Xavier is so good, and then so bad. Or they are so bad, and then so good.
40 minutes is not a lot longer than 30 minutes, really. If you can run for 30 minutes, another ten is unlikely to kill. If you have 40 minutes left in a shift at work it doesn’t seem like the next ten are terribly vital. A 40 minute show isn’t a significantly longer investment of time than just the regular sitcom.
And yet, Xavier this season is making that ten minutes feel like an eternity. Maybe it’s ten all in a row in a complete meltdown. Maybe it’s five at the start and five at the end. Occasionally, Xavier just no shows the first quarter of the game. You can rest assured, though, that there will be 30 minutes of good play and ten minutes of eye bleach in most every game.
This trend started early. In each of the first two games of the season, Xavier trailed a low-major after the first ten minutes. Texas Southern finished non-con 0-10 against D1 opponents, but they led Xavier when the season was ten minutes old. IU Indy, 319th in KenPom, did the same. Early season jitters though, right?
The next three games were smooth. Wake, Siena, and South Carolina went by the boards. Then came Michigan and perhaps the peak of the best 30 minute team in basketball. Excise just two separate five minute stretches and Xavier leads 48-40. Yes, in a game they lost by 25 it was only two five minute periods in each half that did for the Musketeers. In those 10 minutes Michigan put up and frankly hilarious 38-5. I mean, that’s incredible.
That’s really the first time Xavier’s inability to play a full 40 hurt them. It would not be the last. With seven minutes left at TCU Xavier capped a 13-2 run to take a six point lead. Then they collapsed. The Shootout was a painful repeat.

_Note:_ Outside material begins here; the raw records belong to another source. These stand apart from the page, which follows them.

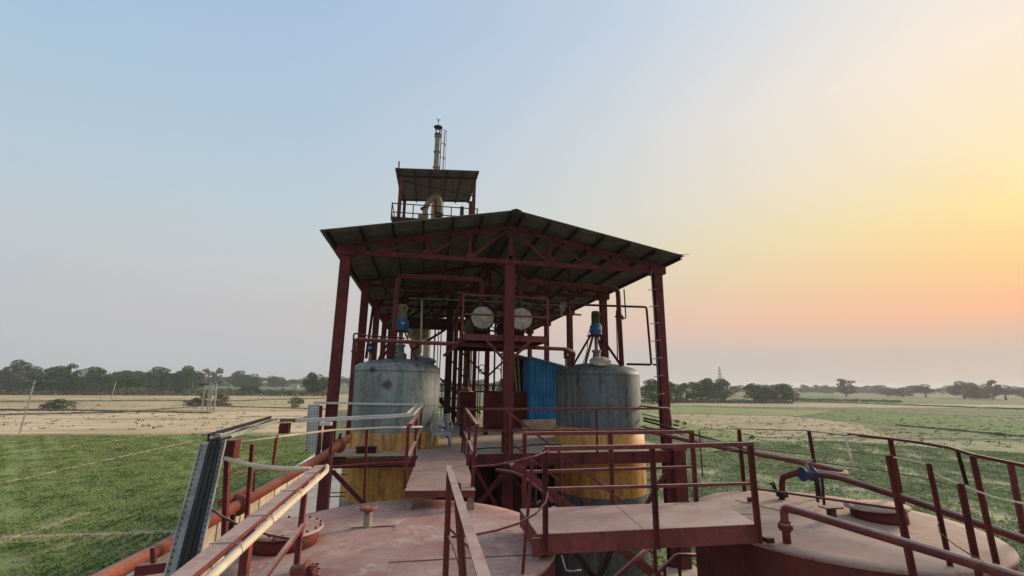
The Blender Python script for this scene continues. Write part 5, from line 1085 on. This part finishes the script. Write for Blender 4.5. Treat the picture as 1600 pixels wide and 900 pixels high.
for (k, Y) in enumerate((5.55, 4.7, 3.9, 3.3)): tag(MB().tube([(-1.232, Y, 6.47), (-1.232, Y, 6.526), (-1.09, Y, 6.526), (-1.05, Y, 6.508), (-1.038, Y, 6.47), (-1.07, Y, 6.455)], .0035, 5).build('cable_tie', 'cream'), 'cable tie round the left foreground rail, %s' % ('farthest from the camera', 'second from the far end', 'third from the far end', 'nearest the camera')[k], 'cable tie')
tag(MB().tube([P(470, 748, y=5.9), P(430, 780, y=5.2), P(395, 810, y=4.6)], .012, 6).build('loose_cable', 'black'), 'black cable sagging under the left foreground rail', 'cable')
# left ring railing of tank one
rl = [P(365, 692, y=6.9), P(455, 680, y=7.7), P(520, 672, y=8.3), P(600, 668, y=8.75), P(660, 667, y=8.95)]
ml = [P(310, 752, y=6.7), P(400, 735, y=7.4), P(495, 731, y=8.2), P(575, 724, y=8.6), P(642, 721, y=8.9)]
rail_obj('tank_ring_railing', 'left curved railing round the far side of the near tank', [((-1.42, 8.36, 5.4), (-1.44, 8.36, 6.71), .06, 'redlit'), ((-.88, 8.79, 5.4), (-.93, 8.79, 6.71), .05, 'redlit'), (P(430, 728, y=7.5), P(436, 680, y=7.5), .05, 'orange'), ((-2.30, 6.75, 5.4), (-2.42, 6.75, 6.66), .08, 'red'), ((-2.16, 7.0, 5.4), (-2.22, 7.0, 6.66), .06, 'red'), (P(398, 768, y=7.4), P(400, 738, y=7.4), .03, 'red')],
         [(rl, .035, 'white', 'tube'), (ml, .035, 'redlit', 'flat')])
tag(MB().box(tuple(P(445, 669, y=8.1)), (.14, .14, .16)).build('junction_box', 'red'), 'small maroon box under the end of the dark cable tray', 'box')
tag(MB().box(tuple(P(356, 702, y=6.7)), (.22, .2, .24)).build('junction_box', 'red'), 'maroon box at the corner where the cable tray turns down', 'box')
pipe('conduit', 'pale conduit bowing between the tray corner and the left foreground rail', [P(352, 716, y=6.55), P(372, 722, y=6.45), P(400, 728, y=6.3), P(440, 732, y=6.1), P(485, 733, y=5.9)], .026, 'white', 0)
# mid rails near the manhole
rail_obj('ring_mid_rail', 'low curved flat bar in front of the tank manhole', [], [([P(325, 790, y=6.2), P(345, 806, y=6.0), P(372, 820, y=5.8), P(420, 836, y=5.7), P(475, 846, y=5.65)], .05, 'red', 'flat')], loc=P(400, 830, y=5.7))
# right tank rails
p_t2 = [((6.34, 8.41, 5.45), (6.34, 8.41, 6.66), .055, 'red'), ((7.29, 7.61, 5.45), (7.25, 7.64, 6.70), .045, 'red'), ((7.96, 6.66, 5.45), (7.94, 6.68, 6.67), .055, 'red'), ((8.31, 5.32, 5.45), (8.32, 5.31, 6.48), .055, 'redlit')]
tr_ = [V((7.52, 7.08, 6.70)), V((7.73, 6.48, 6.68)), V((7.60, 5.9, 6.69)), V((7.48, 5.43, 6.68)), V((6.96, 4.78, 6.68)), V((6.8, 4.35, 6.67)), V((6.4, 3.4, 6.66))]
mr = [P(1180, 712, y=8.2), P(1265, 720, y=7.6), P(1329, 729, y=7.1), P(1380, 736, y=6.6), P(1440, 746, y=6.1), P(1497, 761, y=5.5), P(1530, 775, y=5.0)]
rail_obj('tank_ring_railing', 'curved dark railing round the far side of the right tank', p_t2 + [((6.76, 4.65, 5.45), (6.74, 4.67, 6.70), .046, 'red'), (P(1510, 757, y=5.6), P(1495, 703, y=5.6), .035, 'dark')],
         [(tr_, .04, 'red', 'bar'), (mr, .03, 'red', 'flat')])
rail_obj('tank_ring_railing', 'thin pale top rail looping over the fields behind the cross walkway', [(P(1098, 745, y=8.5), P(1093, 672, y=8.5), .018, 'redlit')], [([P(1076, 678, y=8.2), P(1085, 673, y=8.5), P(1100, 670.5, y=8.7), P(1155, 670, y=8.5), P(1262, 673, y=7.7), P(1325, 681, y=7.1)], .016, 'redlit', 'tube'), ([P(1115, 706, y=8.3), P(1180, 701, y=8.2), P(1265, 710, y=7.6)], .02, 'redlit', 'tube')])
pipe('conduit', 'white conduit elbow dropping from the start of the right tank railing', [P(1395, 686, y=6.6), P(1330, 681.5, y=7.0), P(1321, 684, y=7.05), P(1326, 705, y=7.05), P(1333, 728, y=7.0)], .02, 'white', .06)
tag(MB().bar(P(1184, 764, y=7.2), P(1415, 797, y=5.6), .03, .03).build('low_rail', 'red'), 'low straight bar crossing the right tank top behind the short nozzle', 'rail')
nr_ = [P(1388, 713, y=4.75), P(1420, 718, y=4.8), P(1445, 724, y=4.85), P(1452, 729, y=4.8), P(1460, 739, y=4.65), P(1480, 749, y=4.5), P(1500, 757, y=4.4), P(1550, 776, y=4.1), P(1600, 787, y=3.9), P(1660, 800, y=3.6)]
lr_ = [P(1469, 813, y=4.7), P(1465, 822, y=4.6), P(1468, 832, y=4.55), P(1490, 850, y=4.45), P(1520, 869, y=4.35), P(1570, 892, y=4.1), P(1620, 915, y=3.9)]
rail_obj('near_tank_railing', 'closest railing at the right edge with a pale hooked top bar', [((5.43, 4.55, 5.4), (5.40, 4.59, 6.74), .055, 'red'), ((6.10, 4.66, 5.4), (6.08, 4.69, 6.62), .04, 'red'), ((6.11, 4.39, 5.4), (6.10, 4.40, 6.45), .05, 'red')],
         [(nr_, .035, 'white', 'flat'), (lr_, .03, 'redlit', 'flat')])

# ================================================================== LEFT: CABLE TRAY, ORANGE PIPE, LADDER ROD
tray = thing('cable_tray', 'galvanised perforated cable tray carrying black cables over the near tank railing', 'cable tray', (-2.3, 5.9, 5.0))
def tray_run(p, q, w, up, parent, slots=0, mat='galv', lip=.05):
    m = MB(); m.prof(p, q, [(-w / 2, 0), (w / 2, 0), (w / 2, lip), (w / 2 - .006, lip), (w / 2 - .006, .006), (-w / 2 + .006, .006), (-w / 2 + .006, lip), (-w / 2, lip)], up)
    o = m.build('tray_section', mat, parent); p, q, a, b = m.frame(p, q, up)
    if slots:
        s = MB()
        for i in range(slots):
            c = p.lerp(q, (i + .5) / slots)
            for k in (-.38, -.1, .18, .42):
                u = a * (k * w); d = (q - p).normalized(); e = c + u + b * .0075; o2 = c + u - b * .0015
                for z_ in (e, o2): s.add([z_ + d * .014 + a * .005, z_ - d * .014 + a * .005, z_ - d * .014 - a * .005, z_ + d * .014 - a * .005], [(0, 1, 2, 3)])
        s.build('slots', 'black', o, kind='stuff', fix=False)
    return o
A0, A1 = V((-2.32, 5.82, 6.80)), V((-2.16, 4.85, 5.45))
A0 = P(334, 692, y=5.9); A1 = P(276, 930, y=4.75)
tray_run(A0, A1, .25, (.15, -1, .6), tray, 26)
dd = (A1 - A0); sd = dd.cross(V((.15, -1, .6))).normalized(); nn = sd.cross(dd).normalized()
for k, off in enumerate((-.02, .025, .068)):
    s_ = sd * off if sd.x > 0 else sd * -off
    MB().tube([A0 + s_ + nn * .0 - V((0, -.25, -.03)), A0 + s_ - V((0, .03, -.03)), A0 + s_ + dd * .06 - V((0, .035, 0)), A0 + s_ + dd * .5 - V((0, .03, 0)), A1 + s_ - V((0, .03, 0))], .019, 8).build('cable', 'black', tray)
B = [P(335, 690, y=5.95), P(430, 659.5, y=7.6), P(457, 659, y=8.15)]
tray_run(B[0], B[1], .13, (0, 0, 1), tray, 0, 'galv'); MB().bar(B[0] + V((-.07, 0, .045)), B[1] + V((-.07, 0, .045)), .02, .09).build('tray_cover', 'black', tray)
for k in range(3): MB().tube([B[0].lerp(B[1], f_) + V((-.03 + k * .035 + .01 * math.sin(f_ * 20 + k), 0, .03 + .012 * math.sin(f_ * 14 + 2 * k))) for f_ in [i / 10 for i in range(11)]], .012, 6).build('cable', 'black' if k else 'galv', tray)
tray_run(B[1], B[2], .13, (0, 0, 1), tray, 0, 'black')
Cc = [P(457, 661, y=8.15), P(600, 654, y=8.7), P(640, 651, y=8.9), P(656, 634, y=11.9), P(490, 631.5, y=11.6)]
for a_, b_ in zip(Cc[:-1], Cc[1:]): tray_run(a_ + V((0, 0, .01)), b_ + V((0, 0, .01)), .15, (0, 0, 1), tray, 0, 'pale', .045)
for a_, b_ in zip(Cc[:2], Cc[1:3]): MB().bar(a_ + V((0, 0, .055)), b_ + V((0, 0, .060)), .16, .008).build('tray_cover', 'pale', tray)
tray_run(P(491, 632, y=11.55), P(486, 705, y=11.55), .24, (0, -1, 0), tray, 16, 'pale')
MB().bar(P(500, 634, y=11.6), P(497, 712, y=11.6), .1).build('support_post', 'red', tray)
tag(MB().box(tuple(P(332, 679, y=6.1)), (.2, .09, .025)).build('loose_plate', 'galv'), 'loose grey plate sticking up at the tray corner', 'plate')
tag(MB().box(tuple(P(509, 662, y=8.0)), (.18, .12, .05)).build('light_fitting', 'whitewall'), 'small white fitting under the tray in front of the left column', 'fitting')
pipe('drain_pipe', 'long orange-red pipe sloping from the left vessel past the tank to the lower left', [P(545, 684, y=11.9), P(538, 690, y=11.5), P(500, 716, y=10.6), P(372, 789, y=7.9), P(250, 858, y=6.6), P(165, 901, y=5.9), P(60, 955, y=5.2)], .085, 'orange', .15, [(P(372, 789, y=7.9), (.2, 1, .05)), (P(530, 697, y=11.3), (.2, 1, .05))])
o = thing('pipe_end_valve', 'dark rusty valve and flanges where the orange pipe meets the left vessel', 'valve', P(532, 693, y=11.55)); q = P(527, 695, y=11.5)
MB().lathe(q, [(.13, -.06), (.13, .0), (.09, .02), (.09, .1), (.13, .12), (.13, .16)], 16, axis=(.35, 1, .15)).build('valve_body', 'black', o); MB().bar(q + V((-.02, 0, .05)), q + V((-.25, -.1, -.02)), .03).build('handle', 'black', o); MB().rod(q + V((.02, 0, .1)), q + V((.06, 0, .26)), .03, 8).build('stem', 'dark', o)
pipe('branch_pipe', 'thin maroon pipe running beside the orange pipe', [P(345, 785, y=7.6), P(390, 762, y=8.4)], .05, 'orange', .02)
for (px, py_, y_) in ((365, 797, 7.7), (215, 893, 6.0)): q = P(px, py_, y=y_); tag(MB().bar((q.x, q.y, q.z - 1.2), (q.x, q.y, q.z - .05), .06).build('pipe_support', 'dark'), 'dark support post under the orange pipe, %s' % ('near the bolted joint' if px > 300 else 'at the lower left corner'), 'support')
sb = thing('wall_bracket', 'rusty maroon bracket frame below the orange pipe at the lower left', 'bracket', P(260, 885, y=5.6)); q = P(258, 888, y=5.6)
MB().bar(q + V((-.25, 0, 0)), q + V((.3, 0, .04)), .09).build('arm', 'red', sb); MB().bar(q + V((-.1, 0, 0)), q + V((-.14, 0, .2)), .04).build('hook', 'red', sb)
# re-bar ladder beside the right column
rb = thing('rebar_ladder', 'thin rebar ladder of short rungs outside the right front column', 'ladder', (6.45, 11.75, 6))
a_, b_ = P(1017, 424, y=11.7), P(1031, 625, y=11.7); MB().rod(a_, b_, .014, 6).build('rail', 'galv', rb)
for k in range(7): q = a_.lerp(b_, .15 + k * .135); MB().rod(q + V((-.13, 0, -.02)), q + V((.15, 0, .03)), .012, 5).build('rung', 'galv', rb)
for k in range(5):
    q = P(500 - k * 0, 742 + k * 11, y=11.9); 
rw = thing('rebar_rungs', 'short rebar rungs sticking out below the deck beside the left column', 'rungs', P(525, 760, y=11.9))
for (px, py_) in ((519, 742), (517, 770), (515, 776)): q = P(px, py_, y=11.9); MB().rod(q, q + V((.35, 0, .0)), .012, 5).build('rung', 'dark', rw)

# ================================================================== HAZE
hz = MB().box((0, 1700, 14.5), (7000, 4800, 31)).build('haze', new_mat('haze_air')[0], kind='stuff'); hz['label'] = 'thin evening haze filling the air over the fields'; hz['category'] = 'haze'
t = hz.data.materials[0].node_tree; t.nodes.clear(); v = nd(t, 'ShaderNodeVolumePrincipled'); v.inputs['Color'].default_value = (.95, .96, .98, 1); v.inputs['Density'].default_value = .00034; v.inputs['Anisotropy'].default_value = .2
oo = nd(t, 'ShaderNodeOutputMaterial'); t.links.new(v.outputs[0], oo.inputs['Volume'])
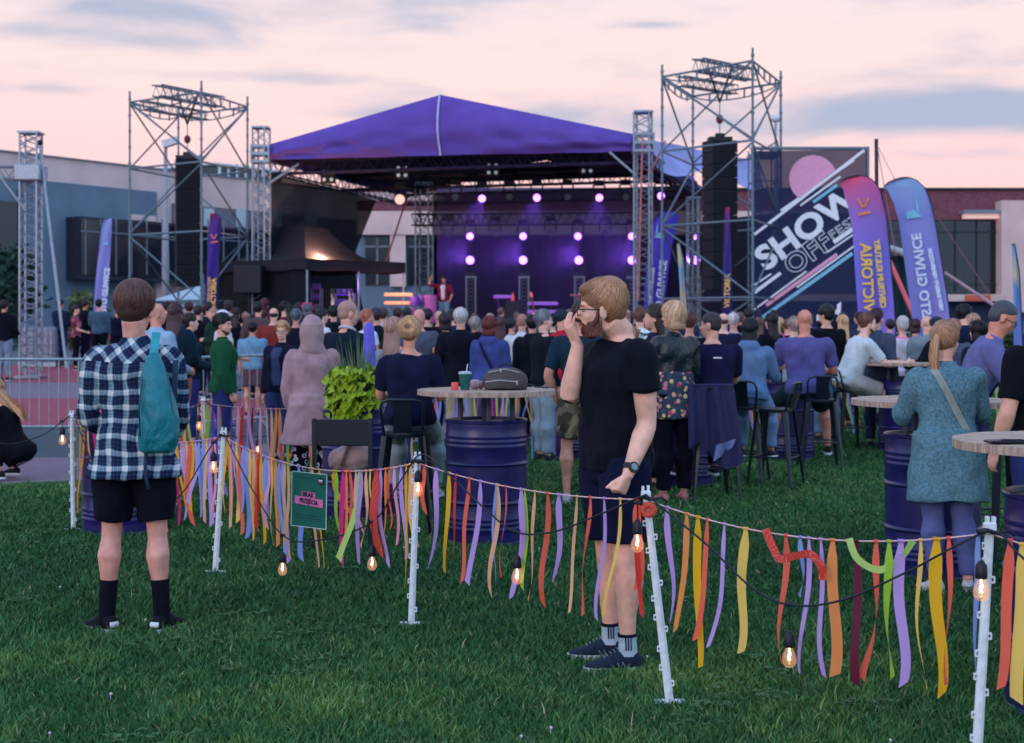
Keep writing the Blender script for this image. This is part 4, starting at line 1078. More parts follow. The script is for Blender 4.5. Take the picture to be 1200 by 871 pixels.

With then to play Xavier was leading, a couple minutes later they had a 75% chance of winning. They didn’t. Pair those final six minutes with the span in the first half where they bizarrely checked out and allowed a Kill Shot, and you get another fatal ten minutes.

Kevin Jairaj-Imagn Images
Xavier lost to UConn and Marquette next. They led late in both of those games, but at least it wasn’t a full ten minute break, just a late breakdown. (Yay?) Georgetown was a different story. Xavier just didn’t play the first ten minutes. After that they outscored the Hoyas comfortably, but you can’t spot any D1 team a ten minute span in which you score only six minutes. That’s another game lost by only playing three quarters of it. That’s four games.
But wait, there’s more! St. John’s at home is a pick your poison situation. Xavier wasn’t a 30 minute wonder in that one, because they didn’t even bother with 30 minutes of good play. St. John’s on the road though? Yep, a ten minute stretch in the second half did for the Musketeers. In that span they surrendered a 26-4 scoring margin. If you think that and the Michigan game are extreme, you’re right. Most teams don’t do things like this. The Villanova loss requires no special math. X got outscored by ten over the last ten minutes to blow open that game.
Of course, that’s just the losses. Xavier’s last two wins have been almost humorous in the way the Musketeers just refuse to finish a game out. Thankfully it was just Butler and Seton Hall. Had Xavier not built such massive leads or had they been playing better teams those 30 minute performances would have led to losses as well.
It’s not hard to see five games that would be different if not for Xavier’s penchant for only playing three quarters of the game. That, obviously, is a season changing amount. There’s no bubble talk if Xavier wins even two of those games.
Every team has bad stretches, not every team has the ability to look like world beaters for 30 minutes and a JV team for ten. Xavier is clearly a very good team with a consistency issue. Unfortunately, the depth needed to stabilize the team just isn’t there after the Traore injury and Trey Green’s season long absence. For now, it’s just play 30 great and then hope for the best. If this team puts together a full 40, they’ll be a menace to anyone. Let’s all hope for that day.